Am nächsten Wochenende sind auf der gleichen, etwas verkürzten und daher nur über italienischem Boden führende Strecke auch zwei Abfahrten der Frauen geplant.
Aufgeben wie damals in Saas Fee ist eigentlich nicht möglich. Zu viele Interessen. Zu viel Geld. Zu viel Prestige. Daher beginnen nun die Diskussionen, Verhandlungen, Spekulationen um die Zukunft der Ski-Mondlandung von Zermatt. Zu konkrete Aussagen werden sorgsam vermieden und so wird vieles interpretiert wie beim Orakel zu Delphi.

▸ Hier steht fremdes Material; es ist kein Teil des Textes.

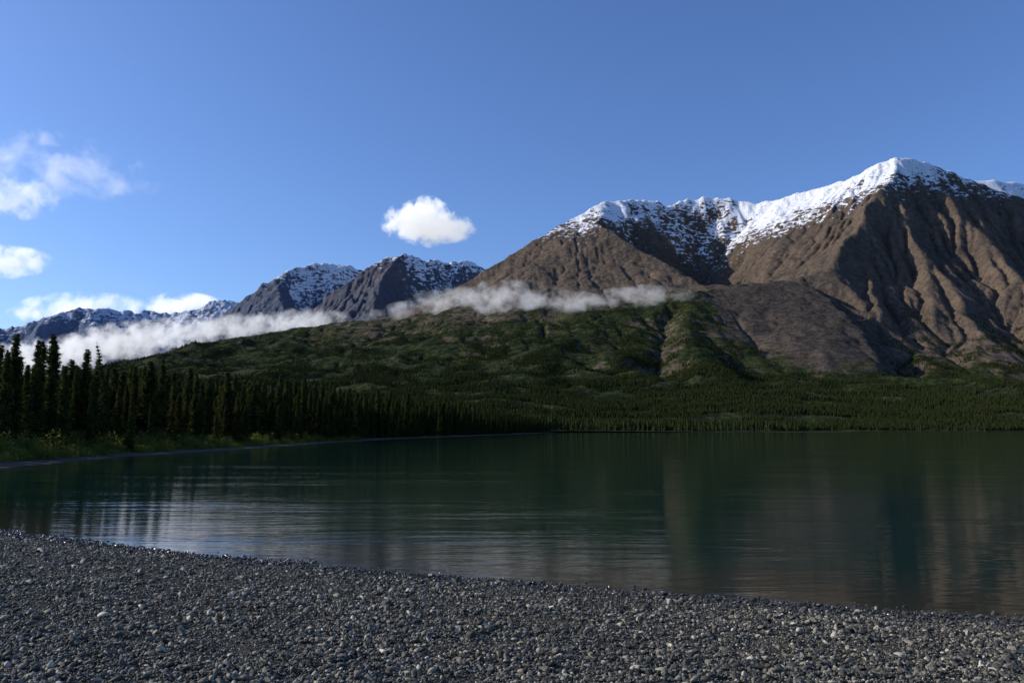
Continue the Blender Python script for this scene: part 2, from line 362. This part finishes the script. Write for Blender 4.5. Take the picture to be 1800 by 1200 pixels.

OK-General Franz Julen, der mutige und zurzeit glücklose Pionier, hat schon mehrmals betont, man habe mit der FIS eine Strategie über fünf Jahre erarbeitet. Aber eine Strategie ist nicht ein in Matterhorn-Gestein gemeisselter Vertrag. Sie kann nach einem Jahr aufgegeben werden. Der Skisport, so wird FIS-Renndirektor Markus Waldner am Samstag zitiert, brauche überall auf der Welt Glück.

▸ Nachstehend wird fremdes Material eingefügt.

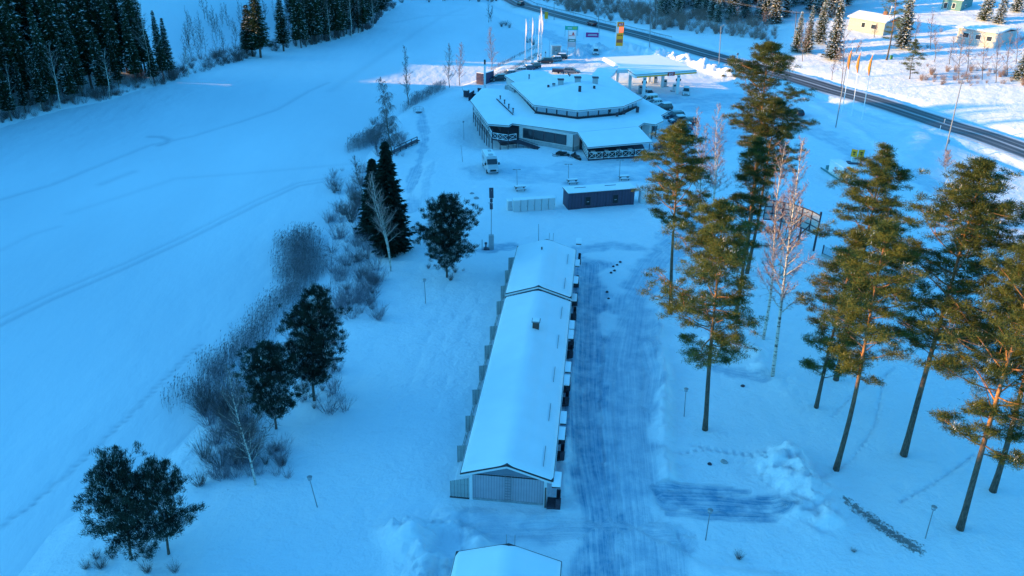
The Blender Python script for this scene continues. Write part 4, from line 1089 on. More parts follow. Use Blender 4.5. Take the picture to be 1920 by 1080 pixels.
def motel(root, segs, front, ladder_back=False):
    """segs: list of (y0, y1, z lift)"""
    for k, (y0, y1, dz) in enumerate(segs):
        xl, xr, xm, ze, zr = -4.2, 4.0, -.1, 2.95 + dz, 4.3 + dz
        w = MB(); w.prism([(-3.3, y0 + .35), (3.3, y0 + .35), (3.3, y1 - .3), (-3.3, y1 - .3)], -.6, ze + .18); wo = w.build('wall', M_motel, root)
        roof_slab(xl, xr, xm, ze, zr, y0, y1, .14).build('roof', M_trim, root)
        link('roof_snow', snow_roof(xl + .03, xr - .03, xm, ze + .13, zr + .13, y0 + .03, y1 - .03, 3 + k), root)
        # barge boards: dark cap over white board, and the gable panel
        f = MB()
        for x0, z0, x1, z1 in ((xl, ze, xm, zr), (xm, zr, xr, ze)):
            a = Vector((x0, y0 - .05, z0 - .06)); b = Vector((x1, y0 - .05, z1 - .06)); f.bar(a, b, .05, .20)
        f.build('barge_board', M_white, root)
        g = MB(); g.extr([(-3.35, ze + .10), (3.35, ze + .10), (xm, zr - .02)], 'y', y0 + .28, y0 + .34); g.build('gable_panel', M_gable, root)
        t = MB()
        for x0, z0, x1, z1 in ((xl, ze, xm, zr), (xm, zr, xr, ze)): t.bar((x0, y0 - .06, z0 + .10), (x1, y0 - .06, z1 + .10), .045, .06)
        t.build('roof_edge_trim', M_trim, root)
        e = MB(); e.box(((xl), (y0 + y1) / 2, ze + .02), (.12, y1 - y0, .12)); e.box(((xr), (y0 + y1) / 2, ze + .02), (.12, y1 - y0, .12)); e.build('gutter', M_white, root)
        for cxx in (-3.3, 3.3):
            c = MB(); c.box((cxx, y0 + .30, 1.25), (.28, .14, 3.5 + dz)); c.build('corner_board', M_white, root)
        # snow guards on the right-hand slope
        n = max(1, int((y1 - y0) / 6.5))
        for i in range(n):
            ya = y0 + 1.2 + i * (y1 - y0) / n; zz = ze + (zr - ze) * .25 + .24
            sg = MB(); sg.bar((3.0, ya, zz + .18), (3.0, ya + (y1 - y0) / n * .42, zz + .18), .05)
            for q in range(5): sg.bar((3.0, ya + q * .5, zz - .1), (3.0, ya + q * .5, zz + .18), .04)
            sg.build('snow_guard', M_pole, root)
    z0 = segs[0][2]
    if front:
        lad = MB()
        for x in (-.25, .3): lad.bar((x, segs[0][0] + .12, .25), (x, segs[0][0] + .12, 3.3), .045)
        for i in range(9): lad.bar((-.25, segs[0][0] + .12, .5 + i * .3), (.3, segs[0][0] + .12, .5 + i * .3), .035)
        lad.build('wall_ladder', M_pole, root)
        s = MB(); s.box((0, segs[0][0] + .27, 2.93), (6.5, .06, .07)); s.build('gable_sill', M_trim, root)
        p = MB()                                       # dark plinth line
        p.box((0, segs[0][0] + .33, .0), (6.4, .06, .4)); p.build('plinth', M_plinth, root)
mo = empty('long_motel', (-0.05, 55.5, 0), MROT, 'long low motel row, two step snow roof, grey gable with ladder facing the camera', 'motel')
motel(mo, [(-.3, 33.0, 0), (33.0, 47.4, .5)], True)
ch = MB(); ch.box((.15, 0, 0), (.72, .72, 1.1)); cx, cy = to_local(mo, PL(1004, 612, 4.6)); ch.v = [(a + cx - .1, b + cy, c + 4.75) for a, b, c in ch.v]
cho = ch.build('chimney', M_brown, mo); cc = MB(); cc.box((cx + .05, cy, 5.36), (.95, .95, .10)); cc.build('chimney_cap', M_pole, cho)
sn = MB(); sn.box((cx + .05, cy, 5.46), (.8, .8, .1)); sn.build('chimney_snow', M_snow, cho, bevel=.04)
vx, vy = to_local(mo, PL(1016, 465, 5.2)); v = MB(); v.tube([(vx, vy, 4.6), (vx, vy, 5.35)], .09, 8); v.build('vent_pipe', M_black, mo)
lb = MB()
for xx in (.2, .75): lb.bar((xx, 47.35, 2.5), (xx, 47.35, 5.9), .05)
for i in range(6): lb.bar((.2, 47.35, 2.8 + i * .4), (.75, 47.35, 2.8 + i * .4), .035)
lb.build('back_ladder', M_pole, mo)
# privacy screens along the terrace side; the nearest stands square to the gable
scr = [(856,838),(872,782),(886,733),(899,688),(911,650),(922,614),(931,567),(939,538),(948,509),(955,485)]
def screen(y, x0=-5.25, x1=-3.3, ln=None, h0=1.75, h1=2.25):
    s = MB(); n = int((x1 - x0) / .17)
    for i in range(n):
        xa = x0 + i * (x1 - x0) / n; ha = h0 + (h1 - h0) * i / n
        s.box((xa + .08, y, ha / 2 + .1), (.158, .035 + .02 * (i % 2), ha))
    s.box(((x0 + x1) / 2, y + .04, .45), (x1 - x0, .05, .09)); s.box(((x0 + x1) / 2, y + .04, 1.5), (x1 - x0, .05, .09))
    o = s.build('privacy_screen', M_screen, mo)
    return o
screen(.05, -5.2, -3.46)
fr = MB(); fr.box((-4.3, .06, 0), (1.85, .12, .22)); fr.build('screen_base', M_trim, mo)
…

Ist das nun eine Rückendeckung für Zermatt? Er erklärt, nun würden die Frauenrennen vom nächsten Wochenende abgewartet und dann werde man schauen, ob man auf dieser Linie bleibe. Heisst das, man werde schauen, ob an der von Franz Julen beschworenen Fünfjahresstrategie festhalten werde? Der FIS-Renndirektor als Orakel zu Delphi und am Sonntag erklärt: «Natürlich macht man sich Gedanken. Aber es ist zu früh, um eine Aussage zu treffen.» Man werde sich gemeinsam an einen Tisch setzen, um alle Details zu diskutieren: Logistik, Wetter, Termin.

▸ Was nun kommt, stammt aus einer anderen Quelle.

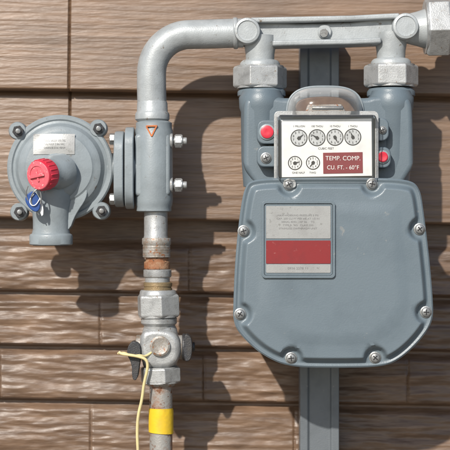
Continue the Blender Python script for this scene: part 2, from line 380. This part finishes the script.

Leider auch keine Abfahrt am Sonntag. 👇 https://t.co/vDsfK4PJ9J
— SwissSkiTeam (@swissskiteam) November 12, 2023
Immerhin sagt er auf entsprechende Fragen, der Männer-Weltcup möchte (nicht: muss) wieder nach Zermatt kommen. Auch mangels Alternativen. Im November sind Abfahrten in Europa nur in einer exponierten Höhenlage wie Zermatt möglich. An einer Verschiebung des Termins ins Frühjahr haben die Zermatter und die Sponsoren keine Freude: Im März rockt der Tourismus im Dorf sowieso und einige Sponsoren bewerben Ski- und Wintermode. Das macht im Frühjahr wenig Sinn.
Eigentlich passt der Vergleich mit der Mondlandung doch nicht ganz. Die war zwar ähnlich aufwändig, aber einfacher: Auf dem Mond gibt es kein Wetter. Es ist windstill und der Schnee ist nie ein Problem.